(Scene script records)
»»
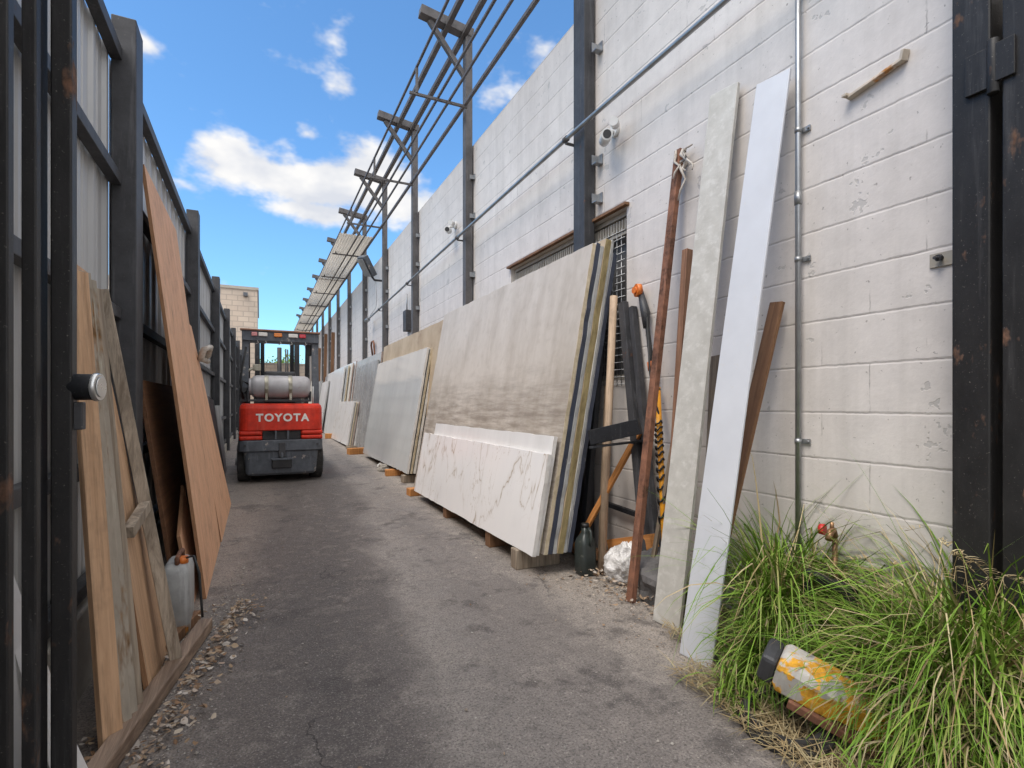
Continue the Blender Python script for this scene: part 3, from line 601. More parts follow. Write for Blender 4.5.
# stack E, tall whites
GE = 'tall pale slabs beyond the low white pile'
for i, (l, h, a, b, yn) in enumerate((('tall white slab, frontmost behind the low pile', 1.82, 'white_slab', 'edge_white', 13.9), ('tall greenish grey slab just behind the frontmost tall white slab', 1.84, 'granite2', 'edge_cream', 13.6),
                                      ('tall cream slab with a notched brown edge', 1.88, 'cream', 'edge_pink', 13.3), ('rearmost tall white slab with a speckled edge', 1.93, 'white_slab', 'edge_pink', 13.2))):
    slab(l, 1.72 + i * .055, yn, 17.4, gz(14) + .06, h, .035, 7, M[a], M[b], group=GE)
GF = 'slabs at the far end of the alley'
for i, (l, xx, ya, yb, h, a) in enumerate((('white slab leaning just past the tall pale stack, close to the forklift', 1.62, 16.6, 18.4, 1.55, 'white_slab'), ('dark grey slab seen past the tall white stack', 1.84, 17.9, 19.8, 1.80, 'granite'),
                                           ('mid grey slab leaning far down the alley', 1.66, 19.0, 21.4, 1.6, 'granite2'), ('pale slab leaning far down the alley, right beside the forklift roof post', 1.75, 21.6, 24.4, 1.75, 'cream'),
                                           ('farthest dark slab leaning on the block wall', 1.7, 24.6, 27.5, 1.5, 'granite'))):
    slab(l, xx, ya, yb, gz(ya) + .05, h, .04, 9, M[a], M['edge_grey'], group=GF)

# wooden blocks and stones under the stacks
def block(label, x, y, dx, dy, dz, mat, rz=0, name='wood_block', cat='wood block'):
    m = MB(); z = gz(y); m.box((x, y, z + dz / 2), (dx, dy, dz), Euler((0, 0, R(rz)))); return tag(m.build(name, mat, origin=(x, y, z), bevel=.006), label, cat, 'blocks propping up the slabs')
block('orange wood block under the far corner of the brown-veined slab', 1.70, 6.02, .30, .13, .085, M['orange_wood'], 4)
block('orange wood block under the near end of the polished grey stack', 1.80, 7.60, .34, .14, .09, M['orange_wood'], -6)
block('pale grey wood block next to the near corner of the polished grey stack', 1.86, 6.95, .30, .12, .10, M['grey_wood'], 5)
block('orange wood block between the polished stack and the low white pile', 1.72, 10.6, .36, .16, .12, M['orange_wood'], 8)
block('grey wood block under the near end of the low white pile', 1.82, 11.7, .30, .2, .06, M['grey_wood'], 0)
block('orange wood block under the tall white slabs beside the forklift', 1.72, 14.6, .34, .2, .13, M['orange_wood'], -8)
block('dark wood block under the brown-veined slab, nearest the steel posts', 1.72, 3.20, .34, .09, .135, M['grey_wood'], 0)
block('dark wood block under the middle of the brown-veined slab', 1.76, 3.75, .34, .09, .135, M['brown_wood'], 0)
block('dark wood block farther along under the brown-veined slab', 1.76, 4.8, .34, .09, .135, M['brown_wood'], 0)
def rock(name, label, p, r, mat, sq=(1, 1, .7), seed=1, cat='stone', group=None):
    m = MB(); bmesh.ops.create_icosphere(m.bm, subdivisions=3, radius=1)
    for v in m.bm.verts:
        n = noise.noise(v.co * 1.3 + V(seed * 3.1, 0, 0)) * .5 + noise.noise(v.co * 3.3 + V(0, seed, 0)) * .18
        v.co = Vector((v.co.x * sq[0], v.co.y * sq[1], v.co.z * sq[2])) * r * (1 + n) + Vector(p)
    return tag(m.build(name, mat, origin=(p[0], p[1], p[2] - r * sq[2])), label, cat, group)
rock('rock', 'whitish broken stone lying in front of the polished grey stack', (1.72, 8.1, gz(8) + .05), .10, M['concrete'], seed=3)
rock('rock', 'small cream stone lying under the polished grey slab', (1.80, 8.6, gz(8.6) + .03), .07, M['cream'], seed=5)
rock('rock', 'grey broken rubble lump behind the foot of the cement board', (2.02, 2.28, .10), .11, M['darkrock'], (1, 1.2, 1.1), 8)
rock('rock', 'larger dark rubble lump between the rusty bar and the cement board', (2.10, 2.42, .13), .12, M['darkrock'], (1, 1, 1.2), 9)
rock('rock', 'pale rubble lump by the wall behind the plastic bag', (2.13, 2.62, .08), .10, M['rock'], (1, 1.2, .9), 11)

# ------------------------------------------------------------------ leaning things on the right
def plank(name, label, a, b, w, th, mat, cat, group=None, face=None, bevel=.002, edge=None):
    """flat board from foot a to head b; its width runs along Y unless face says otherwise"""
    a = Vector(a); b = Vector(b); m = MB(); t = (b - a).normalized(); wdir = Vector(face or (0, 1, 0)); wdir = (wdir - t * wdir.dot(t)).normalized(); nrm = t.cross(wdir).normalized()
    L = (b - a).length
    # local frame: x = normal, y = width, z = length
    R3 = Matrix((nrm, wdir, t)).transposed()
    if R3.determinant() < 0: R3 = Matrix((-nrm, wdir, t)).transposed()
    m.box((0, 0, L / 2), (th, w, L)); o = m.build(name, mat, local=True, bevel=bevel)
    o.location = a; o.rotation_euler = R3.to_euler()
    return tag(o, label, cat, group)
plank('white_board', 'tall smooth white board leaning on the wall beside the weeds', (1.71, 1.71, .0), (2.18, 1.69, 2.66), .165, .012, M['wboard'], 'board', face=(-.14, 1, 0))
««
»»
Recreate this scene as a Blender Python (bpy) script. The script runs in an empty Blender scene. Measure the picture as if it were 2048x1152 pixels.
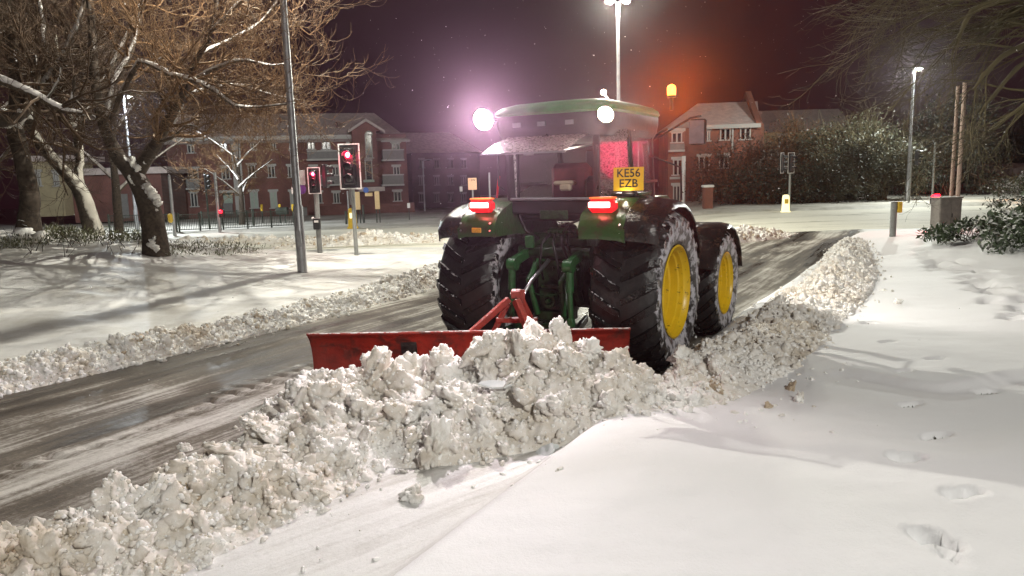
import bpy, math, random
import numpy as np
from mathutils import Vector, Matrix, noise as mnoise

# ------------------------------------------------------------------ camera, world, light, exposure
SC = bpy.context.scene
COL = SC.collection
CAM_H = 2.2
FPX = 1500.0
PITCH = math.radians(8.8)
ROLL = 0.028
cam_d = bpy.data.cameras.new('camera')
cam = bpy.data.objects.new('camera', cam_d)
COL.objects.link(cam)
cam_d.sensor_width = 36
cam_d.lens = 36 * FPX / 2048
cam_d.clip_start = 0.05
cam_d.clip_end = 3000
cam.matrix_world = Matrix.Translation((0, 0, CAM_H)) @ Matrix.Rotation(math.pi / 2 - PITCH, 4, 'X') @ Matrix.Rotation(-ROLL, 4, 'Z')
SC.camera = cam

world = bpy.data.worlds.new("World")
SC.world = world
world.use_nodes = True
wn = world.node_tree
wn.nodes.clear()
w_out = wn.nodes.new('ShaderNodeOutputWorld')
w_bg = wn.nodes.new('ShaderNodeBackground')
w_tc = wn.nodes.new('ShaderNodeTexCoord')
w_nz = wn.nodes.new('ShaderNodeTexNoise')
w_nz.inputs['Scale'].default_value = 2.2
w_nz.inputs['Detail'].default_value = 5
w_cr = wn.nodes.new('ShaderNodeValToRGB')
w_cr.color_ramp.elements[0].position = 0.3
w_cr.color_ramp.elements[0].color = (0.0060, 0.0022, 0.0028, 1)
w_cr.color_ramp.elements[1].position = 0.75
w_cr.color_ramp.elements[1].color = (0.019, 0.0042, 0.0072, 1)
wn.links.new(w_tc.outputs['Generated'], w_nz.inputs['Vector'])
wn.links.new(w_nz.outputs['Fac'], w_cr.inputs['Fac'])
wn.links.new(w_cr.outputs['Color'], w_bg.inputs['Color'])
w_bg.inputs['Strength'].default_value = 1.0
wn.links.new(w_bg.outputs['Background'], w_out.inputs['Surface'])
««
»»
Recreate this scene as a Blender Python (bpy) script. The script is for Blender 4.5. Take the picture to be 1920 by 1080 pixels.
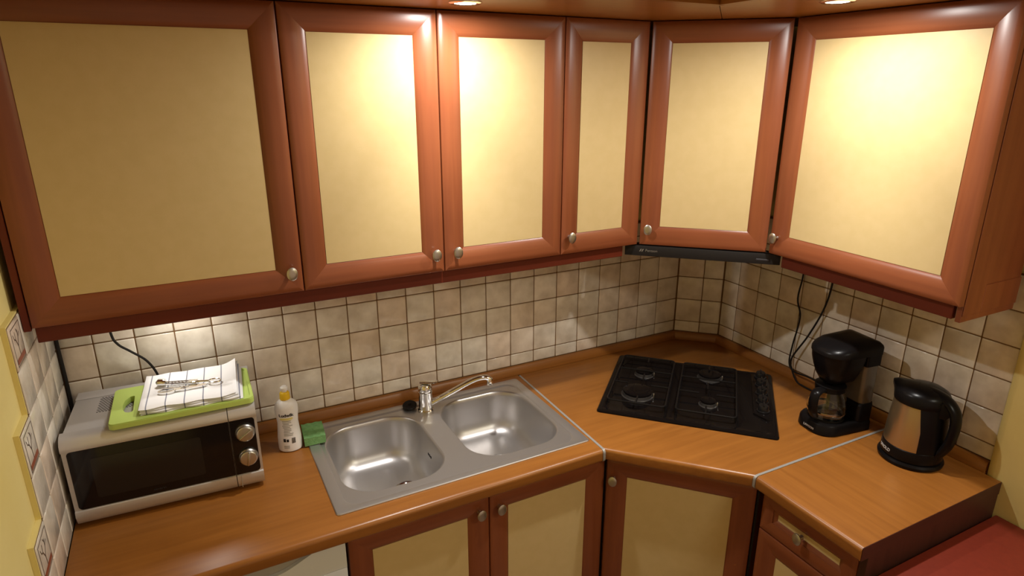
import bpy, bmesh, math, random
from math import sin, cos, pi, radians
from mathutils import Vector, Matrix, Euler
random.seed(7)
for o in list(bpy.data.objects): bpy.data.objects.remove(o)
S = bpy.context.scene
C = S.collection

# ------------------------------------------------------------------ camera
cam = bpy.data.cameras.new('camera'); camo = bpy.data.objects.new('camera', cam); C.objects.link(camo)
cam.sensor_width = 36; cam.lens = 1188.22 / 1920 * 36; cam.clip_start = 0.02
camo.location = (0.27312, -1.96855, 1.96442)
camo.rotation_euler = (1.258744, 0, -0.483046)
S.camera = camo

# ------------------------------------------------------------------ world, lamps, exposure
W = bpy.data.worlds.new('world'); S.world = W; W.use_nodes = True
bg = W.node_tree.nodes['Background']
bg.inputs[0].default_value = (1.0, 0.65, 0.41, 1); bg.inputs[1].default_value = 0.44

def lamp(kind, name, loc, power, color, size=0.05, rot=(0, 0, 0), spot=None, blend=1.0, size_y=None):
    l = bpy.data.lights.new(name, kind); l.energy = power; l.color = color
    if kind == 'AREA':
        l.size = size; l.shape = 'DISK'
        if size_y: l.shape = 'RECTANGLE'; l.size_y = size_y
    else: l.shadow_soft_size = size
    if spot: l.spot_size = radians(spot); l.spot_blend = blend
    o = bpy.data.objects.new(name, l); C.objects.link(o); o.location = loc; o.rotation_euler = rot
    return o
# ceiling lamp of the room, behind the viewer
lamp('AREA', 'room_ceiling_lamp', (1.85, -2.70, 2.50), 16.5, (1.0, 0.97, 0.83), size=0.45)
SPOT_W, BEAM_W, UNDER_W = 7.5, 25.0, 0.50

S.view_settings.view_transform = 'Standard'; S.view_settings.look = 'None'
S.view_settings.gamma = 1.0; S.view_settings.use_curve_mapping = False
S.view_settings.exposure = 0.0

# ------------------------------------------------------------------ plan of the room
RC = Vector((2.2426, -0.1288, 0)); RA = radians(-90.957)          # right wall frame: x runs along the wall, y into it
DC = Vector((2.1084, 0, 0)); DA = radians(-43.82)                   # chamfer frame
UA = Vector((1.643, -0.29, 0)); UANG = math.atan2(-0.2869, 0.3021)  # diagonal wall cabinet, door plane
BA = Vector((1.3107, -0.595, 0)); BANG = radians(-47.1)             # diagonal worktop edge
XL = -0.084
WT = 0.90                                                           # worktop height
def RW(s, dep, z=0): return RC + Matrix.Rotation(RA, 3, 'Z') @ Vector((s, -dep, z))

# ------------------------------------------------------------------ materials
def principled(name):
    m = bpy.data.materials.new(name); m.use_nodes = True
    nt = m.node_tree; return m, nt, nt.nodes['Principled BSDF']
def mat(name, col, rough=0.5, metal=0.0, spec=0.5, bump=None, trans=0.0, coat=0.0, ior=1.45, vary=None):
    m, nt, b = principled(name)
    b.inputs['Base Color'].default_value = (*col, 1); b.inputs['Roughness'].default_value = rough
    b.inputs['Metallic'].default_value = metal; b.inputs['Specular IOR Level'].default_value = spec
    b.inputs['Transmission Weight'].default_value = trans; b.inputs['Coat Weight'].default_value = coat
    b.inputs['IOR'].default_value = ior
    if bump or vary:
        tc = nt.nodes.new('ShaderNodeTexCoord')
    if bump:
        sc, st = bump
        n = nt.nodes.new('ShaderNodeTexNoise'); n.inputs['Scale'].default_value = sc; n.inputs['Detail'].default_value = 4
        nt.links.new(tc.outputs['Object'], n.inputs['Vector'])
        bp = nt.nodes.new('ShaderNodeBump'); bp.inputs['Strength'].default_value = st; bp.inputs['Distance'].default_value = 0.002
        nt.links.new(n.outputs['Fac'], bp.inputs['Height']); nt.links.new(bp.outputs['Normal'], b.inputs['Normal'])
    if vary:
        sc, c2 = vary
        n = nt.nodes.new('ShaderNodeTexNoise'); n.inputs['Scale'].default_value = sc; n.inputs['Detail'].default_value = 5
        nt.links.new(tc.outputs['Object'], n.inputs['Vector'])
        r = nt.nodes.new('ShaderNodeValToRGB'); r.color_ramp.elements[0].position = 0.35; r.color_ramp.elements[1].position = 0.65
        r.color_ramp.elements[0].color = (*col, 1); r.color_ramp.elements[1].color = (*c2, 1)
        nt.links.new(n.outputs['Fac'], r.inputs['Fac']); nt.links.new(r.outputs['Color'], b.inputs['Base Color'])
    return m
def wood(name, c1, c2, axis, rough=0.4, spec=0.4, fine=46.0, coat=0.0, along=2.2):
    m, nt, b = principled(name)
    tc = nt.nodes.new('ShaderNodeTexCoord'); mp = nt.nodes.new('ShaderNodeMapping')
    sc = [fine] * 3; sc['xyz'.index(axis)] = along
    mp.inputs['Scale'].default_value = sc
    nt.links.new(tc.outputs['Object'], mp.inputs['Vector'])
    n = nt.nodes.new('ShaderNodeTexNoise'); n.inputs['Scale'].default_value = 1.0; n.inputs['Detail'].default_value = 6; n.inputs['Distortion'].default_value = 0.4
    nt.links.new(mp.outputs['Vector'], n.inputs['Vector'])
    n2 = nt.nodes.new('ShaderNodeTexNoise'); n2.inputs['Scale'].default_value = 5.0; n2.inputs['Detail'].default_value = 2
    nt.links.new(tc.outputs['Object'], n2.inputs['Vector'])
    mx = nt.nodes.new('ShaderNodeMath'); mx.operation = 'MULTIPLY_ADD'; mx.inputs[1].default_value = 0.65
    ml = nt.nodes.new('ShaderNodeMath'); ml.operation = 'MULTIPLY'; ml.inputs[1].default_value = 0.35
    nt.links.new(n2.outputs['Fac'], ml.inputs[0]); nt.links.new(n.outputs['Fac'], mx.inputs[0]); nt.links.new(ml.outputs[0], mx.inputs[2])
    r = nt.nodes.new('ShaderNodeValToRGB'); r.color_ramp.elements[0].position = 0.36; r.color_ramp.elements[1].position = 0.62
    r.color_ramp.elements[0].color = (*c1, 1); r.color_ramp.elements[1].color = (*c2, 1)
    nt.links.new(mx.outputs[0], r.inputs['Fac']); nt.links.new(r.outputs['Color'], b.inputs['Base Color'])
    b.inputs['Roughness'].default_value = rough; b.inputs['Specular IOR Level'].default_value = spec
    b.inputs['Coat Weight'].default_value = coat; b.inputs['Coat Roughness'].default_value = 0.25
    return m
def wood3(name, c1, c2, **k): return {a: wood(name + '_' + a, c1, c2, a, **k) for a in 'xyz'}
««
▸ Your task
Everything above from the line with "were 2048x1152 pixels." through the line with "from mathutils import Vector, Matrix, noise" should be retyped exactly, and nothing else; omit pictures.

▸ Final result
Recreate this scene as a Blender Python (bpy) script. The script runs in an empty Blender scene. Measure the picture as if it were 2048x1152 pixels.
import bpy, math, random
import numpy as np
from mathutils import Vector, Matrix, noise as mnoise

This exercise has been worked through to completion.